§ **GIVEN INFORMATION**
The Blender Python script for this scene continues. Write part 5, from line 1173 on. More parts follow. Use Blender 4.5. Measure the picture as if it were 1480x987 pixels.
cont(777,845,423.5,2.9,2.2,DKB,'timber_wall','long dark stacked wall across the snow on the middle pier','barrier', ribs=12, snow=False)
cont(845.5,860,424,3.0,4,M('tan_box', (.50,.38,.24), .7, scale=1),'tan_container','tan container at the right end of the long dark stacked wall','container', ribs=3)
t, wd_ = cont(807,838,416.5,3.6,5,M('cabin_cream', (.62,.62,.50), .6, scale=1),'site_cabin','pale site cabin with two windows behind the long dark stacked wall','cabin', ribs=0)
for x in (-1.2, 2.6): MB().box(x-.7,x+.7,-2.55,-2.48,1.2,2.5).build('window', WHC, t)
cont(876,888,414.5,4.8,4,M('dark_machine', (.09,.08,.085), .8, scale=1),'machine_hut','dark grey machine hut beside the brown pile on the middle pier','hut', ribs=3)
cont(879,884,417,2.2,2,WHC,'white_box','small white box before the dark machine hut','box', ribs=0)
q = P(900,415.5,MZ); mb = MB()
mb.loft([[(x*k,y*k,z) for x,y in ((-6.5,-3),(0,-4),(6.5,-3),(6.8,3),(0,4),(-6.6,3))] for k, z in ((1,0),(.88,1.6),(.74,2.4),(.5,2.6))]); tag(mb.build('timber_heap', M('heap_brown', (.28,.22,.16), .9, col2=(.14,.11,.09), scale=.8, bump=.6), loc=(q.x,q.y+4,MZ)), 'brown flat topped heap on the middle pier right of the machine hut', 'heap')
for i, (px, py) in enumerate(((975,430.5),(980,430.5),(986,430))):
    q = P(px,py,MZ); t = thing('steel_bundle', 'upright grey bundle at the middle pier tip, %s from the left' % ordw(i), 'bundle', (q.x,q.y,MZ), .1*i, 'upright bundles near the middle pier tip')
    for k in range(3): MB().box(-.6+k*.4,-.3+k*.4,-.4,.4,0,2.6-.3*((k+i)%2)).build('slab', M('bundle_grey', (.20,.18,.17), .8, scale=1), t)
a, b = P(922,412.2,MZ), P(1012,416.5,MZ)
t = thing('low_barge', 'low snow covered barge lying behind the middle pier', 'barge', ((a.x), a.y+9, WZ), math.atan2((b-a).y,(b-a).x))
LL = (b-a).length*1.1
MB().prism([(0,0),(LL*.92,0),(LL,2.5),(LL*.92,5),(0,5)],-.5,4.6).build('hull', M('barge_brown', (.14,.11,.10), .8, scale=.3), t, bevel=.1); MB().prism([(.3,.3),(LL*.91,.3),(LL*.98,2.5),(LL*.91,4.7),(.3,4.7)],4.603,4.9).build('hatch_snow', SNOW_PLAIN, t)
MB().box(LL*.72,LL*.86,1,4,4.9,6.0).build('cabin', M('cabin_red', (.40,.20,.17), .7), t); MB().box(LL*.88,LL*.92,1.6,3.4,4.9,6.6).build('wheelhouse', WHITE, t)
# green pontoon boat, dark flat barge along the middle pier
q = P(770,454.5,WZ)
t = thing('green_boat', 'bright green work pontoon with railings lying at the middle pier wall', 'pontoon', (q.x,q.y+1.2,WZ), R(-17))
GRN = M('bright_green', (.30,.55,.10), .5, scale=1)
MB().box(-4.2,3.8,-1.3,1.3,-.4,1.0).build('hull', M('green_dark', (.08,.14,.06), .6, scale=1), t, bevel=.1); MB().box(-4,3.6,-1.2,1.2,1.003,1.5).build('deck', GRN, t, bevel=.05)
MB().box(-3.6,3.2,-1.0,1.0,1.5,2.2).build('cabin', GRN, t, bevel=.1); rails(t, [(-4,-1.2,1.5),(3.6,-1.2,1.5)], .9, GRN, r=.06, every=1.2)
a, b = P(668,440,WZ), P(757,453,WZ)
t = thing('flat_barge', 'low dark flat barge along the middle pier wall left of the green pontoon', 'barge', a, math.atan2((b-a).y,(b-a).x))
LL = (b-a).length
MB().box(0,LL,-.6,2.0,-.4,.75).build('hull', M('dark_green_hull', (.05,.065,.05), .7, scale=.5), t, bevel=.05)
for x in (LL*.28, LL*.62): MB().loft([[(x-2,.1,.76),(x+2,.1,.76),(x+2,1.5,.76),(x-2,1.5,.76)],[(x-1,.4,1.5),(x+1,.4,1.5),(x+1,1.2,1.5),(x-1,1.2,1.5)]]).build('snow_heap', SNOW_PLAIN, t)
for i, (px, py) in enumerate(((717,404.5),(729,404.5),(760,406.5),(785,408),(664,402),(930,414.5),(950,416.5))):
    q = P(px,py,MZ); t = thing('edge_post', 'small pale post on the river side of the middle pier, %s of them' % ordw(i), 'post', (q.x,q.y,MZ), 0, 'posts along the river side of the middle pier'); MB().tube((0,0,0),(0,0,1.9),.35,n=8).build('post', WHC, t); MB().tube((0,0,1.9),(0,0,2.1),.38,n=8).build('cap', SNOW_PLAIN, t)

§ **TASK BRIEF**
All of the lines above must be returned exactly.

§ **TASK ANSWER**
The Blender Python script for this scene continues. Write part 5, from line 1173 on. More parts follow. Use Blender 4.5. Measure the picture as if it were 1480x987 pixels.
cont(777,845,423.5,2.9,2.2,DKB,'timber_wall','long dark stacked wall across the snow on the middle pier','barrier', ribs=12, snow=False)
cont(845.5,860,424,3.0,4,M('tan_box', (.50,.38,.24), .7, scale=1),'tan_container','tan container at the right end of the long dark stacked wall','container', ribs=3)
t, wd_ = cont(807,838,416.5,3.6,5,M('cabin_cream', (.62,.62,.50), .6, scale=1),'site_cabin','pale site cabin with two windows behind the long dark stacked wall','cabin', ribs=0)
for x in (-1.2, 2.6): MB().box(x-.7,x+.7,-2.55,-2.48,1.2,2.5).build('window', WHC, t)
cont(876,888,414.5,4.8,4,M('dark_machine', (.09,.08,.085), .8, scale=1),'machine_hut','dark grey machine hut beside the brown pile on the middle pier','hut', ribs=3)
cont(879,884,417,2.2,2,WHC,'white_box','small white box before the dark machine hut','box', ribs=0)
q = P(900,415.5,MZ); mb = MB()
mb.loft([[(x*k,y*k,z) for x,y in ((-6.5,-3),(0,-4),(6.5,-3),(6.8,3),(0,4),(-6.6,3))] for k, z in ((1,0),(.88,1.6),(.74,2.4),(.5,2.6))]); tag(mb.build('timber_heap', M('heap_brown', (.28,.22,.16), .9, col2=(.14,.11,.09), scale=.8, bump=.6), loc=(q.x,q.y+4,MZ)), 'brown flat topped heap on the middle pier right of the machine hut', 'heap')
for i, (px, py) in enumerate(((975,430.5),(980,430.5),(986,430))):
    q = P(px,py,MZ); t = thing('steel_bundle', 'upright grey bundle at the middle pier tip, %s from the left' % ordw(i), 'bundle', (q.x,q.y,MZ), .1*i, 'upright bundles near the middle pier tip')
    for k in range(3): MB().box(-.6+k*.4,-.3+k*.4,-.4,.4,0,2.6-.3*((k+i)%2)).build('slab', M('bundle_grey', (.20,.18,.17), .8, scale=1), t)
a, b = P(922,412.2,MZ), P(1012,416.5,MZ)
t = thing('low_barge', 'low snow covered barge lying behind the middle pier', 'barge', ((a.x), a.y+9, WZ), math.atan2((b-a).y,(b-a).x))
LL = (b-a).length*1.1
MB().prism([(0,0),(LL*.92,0),(LL,2.5),(LL*.92,5),(0,5)],-.5,4.6).build('hull', M('barge_brown', (.14,.11,.10), .8, scale=.3), t, bevel=.1); MB().prism([(.3,.3),(LL*.91,.3),(LL*.98,2.5),(LL*.91,4.7),(.3,4.7)],4.603,4.9).build('hatch_snow', SNOW_PLAIN, t)
MB().box(LL*.72,LL*.86,1,4,4.9,6.0).build('cabin', M('cabin_red', (.40,.20,.17), .7), t); MB().box(LL*.88,LL*.92,1.6,3.4,4.9,6.6).build('wheelhouse', WHITE, t)
# green pontoon boat, dark flat barge along the middle pier
q = P(770,454.5,WZ)
t = thing('green_boat', 'bright green work pontoon with railings lying at the middle pier wall', 'pontoon', (q.x,q.y+1.2,WZ), R(-17))
GRN = M('bright_green', (.30,.55,.10), .5, scale=1)
MB().box(-4.2,3.8,-1.3,1.3,-.4,1.0).build('hull', M('green_dark', (.08,.14,.06), .6, scale=1), t, bevel=.1); MB().box(-4,3.6,-1.2,1.2,1.003,1.5).build('deck', GRN, t, bevel=.05)
MB().box(-3.6,3.2,-1.0,1.0,1.5,2.2).build('cabin', GRN, t, bevel=.1); rails(t, [(-4,-1.2,1.5),(3.6,-1.2,1.5)], .9, GRN, r=.06, every=1.2)
a, b = P(668,440,WZ), P(757,453,WZ)
t = thing('flat_barge', 'low dark flat barge along the middle pier wall left of the green pontoon', 'barge', a, math.atan2((b-a).y,(b-a).x))
LL = (b-a).length
MB().box(0,LL,-.6,2.0,-.4,.75).build('hull', M('dark_green_hull', (.05,.065,.05), .7, scale=.5), t, bevel=.05)
for x in (LL*.28, LL*.62): MB().loft([[(x-2,.1,.76),(x+2,.1,.76),(x+2,1.5,.76),(x-2,1.5,.76)],[(x-1,.4,1.5),(x+1,.4,1.5),(x+1,1.2,1.5),(x-1,1.2,1.5)]]).build('snow_heap', SNOW_PLAIN, t)
for i, (px, py) in enumerate(((717,404.5),(729,404.5),(760,406.5),(785,408),(664,402),(930,414.5),(950,416.5))):
    q = P(px,py,MZ); t = thing('edge_post', 'small pale post on the river side of the middle pier, %s of them' % ordw(i), 'post', (q.x,q.y,MZ), 0, 'posts along the river side of the middle pier'); MB().tube((0,0,0),(0,0,1.9),.35,n=8).build('post', WHC, t); MB().tube((0,0,1.9),(0,0,2.1),.38,n=8).build('cap', SNOW_PLAIN, t)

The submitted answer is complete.